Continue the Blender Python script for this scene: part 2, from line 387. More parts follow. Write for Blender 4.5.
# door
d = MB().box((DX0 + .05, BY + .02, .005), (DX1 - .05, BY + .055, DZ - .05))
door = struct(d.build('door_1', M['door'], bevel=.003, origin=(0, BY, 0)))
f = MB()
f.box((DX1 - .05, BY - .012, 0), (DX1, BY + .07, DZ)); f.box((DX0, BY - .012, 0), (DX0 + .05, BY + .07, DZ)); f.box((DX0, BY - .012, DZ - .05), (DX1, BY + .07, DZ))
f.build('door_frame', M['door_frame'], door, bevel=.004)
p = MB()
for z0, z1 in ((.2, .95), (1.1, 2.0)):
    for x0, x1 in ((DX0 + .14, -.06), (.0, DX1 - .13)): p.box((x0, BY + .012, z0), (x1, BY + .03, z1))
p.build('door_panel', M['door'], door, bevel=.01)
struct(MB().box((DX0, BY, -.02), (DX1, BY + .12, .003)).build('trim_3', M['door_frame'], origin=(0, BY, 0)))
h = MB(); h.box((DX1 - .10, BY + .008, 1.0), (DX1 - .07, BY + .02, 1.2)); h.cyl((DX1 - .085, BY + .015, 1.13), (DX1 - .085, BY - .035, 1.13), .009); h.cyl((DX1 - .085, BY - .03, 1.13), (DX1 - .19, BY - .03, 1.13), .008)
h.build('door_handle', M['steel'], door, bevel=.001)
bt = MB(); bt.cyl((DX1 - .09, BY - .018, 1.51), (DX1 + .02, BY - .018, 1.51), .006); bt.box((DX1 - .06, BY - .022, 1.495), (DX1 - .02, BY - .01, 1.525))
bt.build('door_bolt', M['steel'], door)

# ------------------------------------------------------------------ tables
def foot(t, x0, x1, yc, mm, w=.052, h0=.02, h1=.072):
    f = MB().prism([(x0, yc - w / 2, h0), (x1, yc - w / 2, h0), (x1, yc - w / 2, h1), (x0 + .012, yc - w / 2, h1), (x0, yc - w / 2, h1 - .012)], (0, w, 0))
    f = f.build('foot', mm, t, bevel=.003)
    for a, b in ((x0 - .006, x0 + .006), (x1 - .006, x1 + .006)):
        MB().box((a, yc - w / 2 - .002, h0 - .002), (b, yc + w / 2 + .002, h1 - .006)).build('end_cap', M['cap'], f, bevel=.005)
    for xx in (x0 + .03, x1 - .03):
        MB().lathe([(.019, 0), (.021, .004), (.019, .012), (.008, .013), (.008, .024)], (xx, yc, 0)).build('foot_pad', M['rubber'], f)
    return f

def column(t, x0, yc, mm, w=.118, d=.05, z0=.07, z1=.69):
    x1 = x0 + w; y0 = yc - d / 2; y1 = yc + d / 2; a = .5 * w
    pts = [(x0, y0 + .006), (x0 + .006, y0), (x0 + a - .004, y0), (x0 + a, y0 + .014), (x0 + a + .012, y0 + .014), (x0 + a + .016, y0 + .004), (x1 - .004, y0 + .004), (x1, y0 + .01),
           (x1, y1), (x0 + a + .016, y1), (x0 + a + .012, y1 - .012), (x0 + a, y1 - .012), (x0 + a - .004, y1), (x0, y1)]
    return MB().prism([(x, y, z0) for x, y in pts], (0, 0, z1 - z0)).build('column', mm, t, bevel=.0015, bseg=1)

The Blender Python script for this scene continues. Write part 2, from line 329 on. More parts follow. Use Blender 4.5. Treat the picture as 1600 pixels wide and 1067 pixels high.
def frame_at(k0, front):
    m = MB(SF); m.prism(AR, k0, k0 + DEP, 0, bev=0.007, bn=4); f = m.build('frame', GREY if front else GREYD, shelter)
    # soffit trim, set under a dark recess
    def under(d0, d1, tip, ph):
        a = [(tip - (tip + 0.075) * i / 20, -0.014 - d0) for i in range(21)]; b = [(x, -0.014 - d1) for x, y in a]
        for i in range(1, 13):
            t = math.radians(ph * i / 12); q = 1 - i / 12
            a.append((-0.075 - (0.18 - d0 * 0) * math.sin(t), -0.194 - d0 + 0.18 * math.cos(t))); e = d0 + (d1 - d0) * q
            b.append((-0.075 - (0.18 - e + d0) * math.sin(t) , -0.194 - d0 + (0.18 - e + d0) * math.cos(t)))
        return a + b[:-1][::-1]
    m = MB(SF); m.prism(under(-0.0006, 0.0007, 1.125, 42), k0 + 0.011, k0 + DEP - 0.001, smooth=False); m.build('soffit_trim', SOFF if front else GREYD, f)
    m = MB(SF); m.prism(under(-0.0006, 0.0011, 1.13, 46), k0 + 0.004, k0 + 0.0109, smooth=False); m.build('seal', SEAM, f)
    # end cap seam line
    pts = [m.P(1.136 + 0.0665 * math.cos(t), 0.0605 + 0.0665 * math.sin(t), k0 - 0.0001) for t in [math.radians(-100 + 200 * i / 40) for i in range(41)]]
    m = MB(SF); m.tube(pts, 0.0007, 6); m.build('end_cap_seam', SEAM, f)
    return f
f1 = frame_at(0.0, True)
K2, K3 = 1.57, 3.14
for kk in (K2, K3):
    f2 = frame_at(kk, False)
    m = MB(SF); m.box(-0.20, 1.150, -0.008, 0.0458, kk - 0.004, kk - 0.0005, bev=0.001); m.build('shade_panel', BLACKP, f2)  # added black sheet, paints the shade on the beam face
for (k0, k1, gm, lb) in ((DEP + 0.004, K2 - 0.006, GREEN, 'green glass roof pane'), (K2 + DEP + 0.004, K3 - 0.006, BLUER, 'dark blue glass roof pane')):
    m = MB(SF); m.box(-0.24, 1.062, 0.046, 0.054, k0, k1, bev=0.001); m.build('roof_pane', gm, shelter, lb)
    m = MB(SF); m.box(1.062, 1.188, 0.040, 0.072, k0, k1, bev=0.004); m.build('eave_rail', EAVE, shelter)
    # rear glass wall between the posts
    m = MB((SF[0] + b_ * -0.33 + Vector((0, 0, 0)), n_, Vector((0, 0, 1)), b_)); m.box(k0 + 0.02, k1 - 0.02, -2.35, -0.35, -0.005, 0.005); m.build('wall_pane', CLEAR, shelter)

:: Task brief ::
Write the data out again in full and exactly.

:: Full output ::
Continue the Blender Python script for this scene: part 2, from line 387. More parts follow. Write for Blender 4.5.
# door
d = MB().box((DX0 + .05, BY + .02, .005), (DX1 - .05, BY + .055, DZ - .05))
door = struct(d.build('door_1', M['door'], bevel=.003, origin=(0, BY, 0)))
f = MB()
f.box((DX1 - .05, BY - .012, 0), (DX1, BY + .07, DZ)); f.box((DX0, BY - .012, 0), (DX0 + .05, BY + .07, DZ)); f.box((DX0, BY - .012, DZ - .05), (DX1, BY + .07, DZ))
f.build('door_frame', M['door_frame'], door, bevel=.004)
p = MB()
for z0, z1 in ((.2, .95), (1.1, 2.0)):
    for x0, x1 in ((DX0 + .14, -.06), (.0, DX1 - .13)): p.box((x0, BY + .012, z0), (x1, BY + .03, z1))
p.build('door_panel', M['door'], door, bevel=.01)
struct(MB().box((DX0, BY, -.02), (DX1, BY + .12, .003)).build('trim_3', M['door_frame'], origin=(0, BY, 0)))
h = MB(); h.box((DX1 - .10, BY + .008, 1.0), (DX1 - .07, BY + .02, 1.2)); h.cyl((DX1 - .085, BY + .015, 1.13), (DX1 - .085, BY - .035, 1.13), .009); h.cyl((DX1 - .085, BY - .03, 1.13), (DX1 - .19, BY - .03, 1.13), .008)
h.build('door_handle', M['steel'], door, bevel=.001)
bt = MB(); bt.cyl((DX1 - .09, BY - .018, 1.51), (DX1 + .02, BY - .018, 1.51), .006); bt.box((DX1 - .06, BY - .022, 1.495), (DX1 - .02, BY - .01, 1.525))
bt.build('door_bolt', M['steel'], door)

# ------------------------------------------------------------------ tables
def foot(t, x0, x1, yc, mm, w=.052, h0=.02, h1=.072):
    f = MB().prism([(x0, yc - w / 2, h0), (x1, yc - w / 2, h0), (x1, yc - w / 2, h1), (x0 + .012, yc - w / 2, h1), (x0, yc - w / 2, h1 - .012)], (0, w, 0))
    f = f.build('foot', mm, t, bevel=.003)
    for a, b in ((x0 - .006, x0 + .006), (x1 - .006, x1 + .006)):
        MB().box((a, yc - w / 2 - .002, h0 - .002), (b, yc + w / 2 + .002, h1 - .006)).build('end_cap', M['cap'], f, bevel=.005)
    for xx in (x0 + .03, x1 - .03):
        MB().lathe([(.019, 0), (.021, .004), (.019, .012), (.008, .013), (.008, .024)], (xx, yc, 0)).build('foot_pad', M['rubber'], f)
    return f

def column(t, x0, yc, mm, w=.118, d=.05, z0=.07, z1=.69):
    x1 = x0 + w; y0 = yc - d / 2; y1 = yc + d / 2; a = .5 * w
    pts = [(x0, y0 + .006), (x0 + .006, y0), (x0 + a - .004, y0), (x0 + a, y0 + .014), (x0 + a + .012, y0 + .014), (x0 + a + .016, y0 + .004), (x1 - .004, y0 + .004), (x1, y0 + .01),
           (x1, y1), (x0 + a + .016, y1), (x0 + a + .012, y1 - .012), (x0 + a, y1 - .012), (x0 + a - .004, y1), (x0, y1)]
    return MB().prism([(x, y, z0) for x, y in pts], (0, 0, z1 - z0)).build('column', mm, t, bevel=.0015, bseg=1)

The Blender Python script for this scene continues. Write part 2, from line 329 on. More parts follow. Use Blender 4.5. Treat the picture as 1600 pixels wide and 1067 pixels high.
def frame_at(k0, front):
    m = MB(SF); m.prism(AR, k0, k0 + DEP, 0, bev=0.007, bn=4); f = m.build('frame', GREY if front else GREYD, shelter)
    # soffit trim, set under a dark recess
    def under(d0, d1, tip, ph):
        a = [(tip - (tip + 0.075) * i / 20, -0.014 - d0) for i in range(21)]; b = [(x, -0.014 - d1) for x, y in a]
        for i in range(1, 13):
            t = math.radians(ph * i / 12); q = 1 - i / 12
            a.append((-0.075 - (0.18 - d0 * 0) * math.sin(t), -0.194 - d0 + 0.18 * math.cos(t))); e = d0 + (d1 - d0) * q
            b.append((-0.075 - (0.18 - e + d0) * math.sin(t) , -0.194 - d0 + (0.18 - e + d0) * math.cos(t)))
        return a + b[:-1][::-1]
    m = MB(SF); m.prism(under(-0.0006, 0.0007, 1.125, 42), k0 + 0.011, k0 + DEP - 0.001, smooth=False); m.build('soffit_trim', SOFF if front else GREYD, f)
    m = MB(SF); m.prism(under(-0.0006, 0.0011, 1.13, 46), k0 + 0.004, k0 + 0.0109, smooth=False); m.build('seal', SEAM, f)
    # end cap seam line
    pts = [m.P(1.136 + 0.0665 * math.cos(t), 0.0605 + 0.0665 * math.sin(t), k0 - 0.0001) for t in [math.radians(-100 + 200 * i / 40) for i in range(41)]]
    m = MB(SF); m.tube(pts, 0.0007, 6); m.build('end_cap_seam', SEAM, f)
    return f
f1 = frame_at(0.0, True)
K2, K3 = 1.57, 3.14
for kk in (K2, K3):
    f2 = frame_at(kk, False)
    m = MB(SF); m.box(-0.20, 1.150, -0.008, 0.0458, kk - 0.004, kk - 0.0005, bev=0.001); m.build('shade_panel', BLACKP, f2)  # added black sheet, paints the shade on the beam face
for (k0, k1, gm, lb) in ((DEP + 0.004, K2 - 0.006, GREEN, 'green glass roof pane'), (K2 + DEP + 0.004, K3 - 0.006, BLUER, 'dark blue glass roof pane')):
    m = MB(SF); m.box(-0.24, 1.062, 0.046, 0.054, k0, k1, bev=0.001); m.build('roof_pane', gm, shelter, lb)
    m = MB(SF); m.box(1.062, 1.188, 0.040, 0.072, k0, k1, bev=0.004); m.build('eave_rail', EAVE, shelter)
    # rear glass wall between the posts
    m = MB((SF[0] + b_ * -0.33 + Vector((0, 0, 0)), n_, Vector((0, 0, 1)), b_)); m.box(k0 + 0.02, k1 - 0.02, -2.35, -0.35, -0.005, 0.005); m.build('wall_pane', CLEAR, shelter)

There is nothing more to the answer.